### YOUR OBJECTIVE
Extract each line of the data and write it out again exactly.

### DATASET EXCERPT
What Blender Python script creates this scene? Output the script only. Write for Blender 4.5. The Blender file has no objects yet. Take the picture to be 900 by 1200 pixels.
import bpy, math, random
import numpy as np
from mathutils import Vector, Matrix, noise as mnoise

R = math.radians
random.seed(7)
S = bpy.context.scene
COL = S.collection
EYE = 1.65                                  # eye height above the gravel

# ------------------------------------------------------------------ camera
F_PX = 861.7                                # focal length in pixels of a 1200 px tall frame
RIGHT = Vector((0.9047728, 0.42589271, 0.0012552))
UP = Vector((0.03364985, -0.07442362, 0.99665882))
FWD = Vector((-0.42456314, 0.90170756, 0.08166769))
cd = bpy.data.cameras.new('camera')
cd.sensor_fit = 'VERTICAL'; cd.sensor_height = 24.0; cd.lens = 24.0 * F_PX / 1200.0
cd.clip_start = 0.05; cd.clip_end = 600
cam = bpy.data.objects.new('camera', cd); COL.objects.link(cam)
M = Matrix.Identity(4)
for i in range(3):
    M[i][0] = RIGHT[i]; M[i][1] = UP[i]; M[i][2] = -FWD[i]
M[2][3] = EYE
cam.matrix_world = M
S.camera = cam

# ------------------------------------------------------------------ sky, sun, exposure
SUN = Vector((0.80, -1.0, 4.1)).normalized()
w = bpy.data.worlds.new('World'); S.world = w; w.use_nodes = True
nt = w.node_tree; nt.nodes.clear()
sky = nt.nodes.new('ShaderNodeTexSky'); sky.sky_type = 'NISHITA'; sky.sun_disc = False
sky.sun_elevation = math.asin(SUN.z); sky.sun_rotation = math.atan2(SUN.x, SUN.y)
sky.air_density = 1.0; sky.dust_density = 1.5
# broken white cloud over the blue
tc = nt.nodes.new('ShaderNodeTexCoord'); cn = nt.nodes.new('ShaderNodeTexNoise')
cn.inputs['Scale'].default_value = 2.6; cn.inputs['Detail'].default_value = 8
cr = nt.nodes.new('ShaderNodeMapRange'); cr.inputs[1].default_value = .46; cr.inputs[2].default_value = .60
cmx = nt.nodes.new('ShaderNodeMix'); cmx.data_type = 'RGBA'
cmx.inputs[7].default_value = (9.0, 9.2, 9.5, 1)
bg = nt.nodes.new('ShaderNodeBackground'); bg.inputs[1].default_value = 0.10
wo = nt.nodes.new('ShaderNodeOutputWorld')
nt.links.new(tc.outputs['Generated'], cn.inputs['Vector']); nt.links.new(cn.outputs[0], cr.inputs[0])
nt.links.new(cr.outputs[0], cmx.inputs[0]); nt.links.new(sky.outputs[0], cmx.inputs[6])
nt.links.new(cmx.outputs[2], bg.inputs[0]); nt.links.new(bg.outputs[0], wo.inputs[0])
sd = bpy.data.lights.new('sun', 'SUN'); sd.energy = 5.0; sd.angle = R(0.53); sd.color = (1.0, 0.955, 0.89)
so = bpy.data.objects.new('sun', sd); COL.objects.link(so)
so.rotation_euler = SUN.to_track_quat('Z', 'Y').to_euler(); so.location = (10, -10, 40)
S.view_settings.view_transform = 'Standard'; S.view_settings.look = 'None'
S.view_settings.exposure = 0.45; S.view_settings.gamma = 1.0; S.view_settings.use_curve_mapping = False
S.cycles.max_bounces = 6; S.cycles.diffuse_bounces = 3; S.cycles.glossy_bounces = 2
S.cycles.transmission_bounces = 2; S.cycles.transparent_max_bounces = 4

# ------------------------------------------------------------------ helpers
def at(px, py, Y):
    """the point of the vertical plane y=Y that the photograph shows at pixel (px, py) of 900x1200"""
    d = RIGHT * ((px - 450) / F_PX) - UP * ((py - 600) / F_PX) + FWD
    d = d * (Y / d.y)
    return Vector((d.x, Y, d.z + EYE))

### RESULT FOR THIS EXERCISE
What Blender Python script creates this scene? Output the script only. Write for Blender 4.5. The Blender file has no objects yet. Take the picture to be 900 by 1200 pixels.
import bpy, math, random
import numpy as np
from mathutils import Vector, Matrix, noise as mnoise

R = math.radians
random.seed(7)
S = bpy.context.scene
COL = S.collection
EYE = 1.65                                  # eye height above the gravel

# ------------------------------------------------------------------ camera
F_PX = 861.7                                # focal length in pixels of a 1200 px tall frame
RIGHT = Vector((0.9047728, 0.42589271, 0.0012552))
UP = Vector((0.03364985, -0.07442362, 0.99665882))
FWD = Vector((-0.42456314, 0.90170756, 0.08166769))
cd = bpy.data.cameras.new('camera')
cd.sensor_fit = 'VERTICAL'; cd.sensor_height = 24.0; cd.lens = 24.0 * F_PX / 1200.0
cd.clip_start = 0.05; cd.clip_end = 600
cam = bpy.data.objects.new('camera', cd); COL.objects.link(cam)
M = Matrix.Identity(4)
for i in range(3):
    M[i][0] = RIGHT[i]; M[i][1] = UP[i]; M[i][2] = -FWD[i]
M[2][3] = EYE
cam.matrix_world = M
S.camera = cam

# ------------------------------------------------------------------ sky, sun, exposure
SUN = Vector((0.80, -1.0, 4.1)).normalized()
w = bpy.data.worlds.new('World'); S.world = w; w.use_nodes = True
nt = w.node_tree; nt.nodes.clear()
sky = nt.nodes.new('ShaderNodeTexSky'); sky.sky_type = 'NISHITA'; sky.sun_disc = False
sky.sun_elevation = math.asin(SUN.z); sky.sun_rotation = math.atan2(SUN.x, SUN.y)
sky.air_density = 1.0; sky.dust_density = 1.5
# broken white cloud over the blue
tc = nt.nodes.new('ShaderNodeTexCoord'); cn = nt.nodes.new('ShaderNodeTexNoise')
cn.inputs['Scale'].default_value = 2.6; cn.inputs['Detail'].default_value = 8
cr = nt.nodes.new('ShaderNodeMapRange'); cr.inputs[1].default_value = .46; cr.inputs[2].default_value = .60
cmx = nt.nodes.new('ShaderNodeMix'); cmx.data_type = 'RGBA'
cmx.inputs[7].default_value = (9.0, 9.2, 9.5, 1)
bg = nt.nodes.new('ShaderNodeBackground'); bg.inputs[1].default_value = 0.10
wo = nt.nodes.new('ShaderNodeOutputWorld')
nt.links.new(tc.outputs['Generated'], cn.inputs['Vector']); nt.links.new(cn.outputs[0], cr.inputs[0])
nt.links.new(cr.outputs[0], cmx.inputs[0]); nt.links.new(sky.outputs[0], cmx.inputs[6])
nt.links.new(cmx.outputs[2], bg.inputs[0]); nt.links.new(bg.outputs[0], wo.inputs[0])
sd = bpy.data.lights.new('sun', 'SUN'); sd.energy = 5.0; sd.angle = R(0.53); sd.color = (1.0, 0.955, 0.89)
so = bpy.data.objects.new('sun', sd); COL.objects.link(so)
so.rotation_euler = SUN.to_track_quat('Z', 'Y').to_euler(); so.location = (10, -10, 40)
S.view_settings.view_transform = 'Standard'; S.view_settings.look = 'None'
S.view_settings.exposure = 0.45; S.view_settings.gamma = 1.0; S.view_settings.use_curve_mapping = False
S.cycles.max_bounces = 6; S.cycles.diffuse_bounces = 3; S.cycles.glossy_bounces = 2
S.cycles.transmission_bounces = 2; S.cycles.transparent_max_bounces = 4

# ------------------------------------------------------------------ helpers
def at(px, py, Y):
    """the point of the vertical plane y=Y that the photograph shows at pixel (px, py) of 900x1200"""
    d = RIGHT * ((px - 450) / F_PX) - UP * ((py - 600) / F_PX) + FWD
    d = d * (Y / d.y)
    return Vector((d.x, Y, d.z + EYE))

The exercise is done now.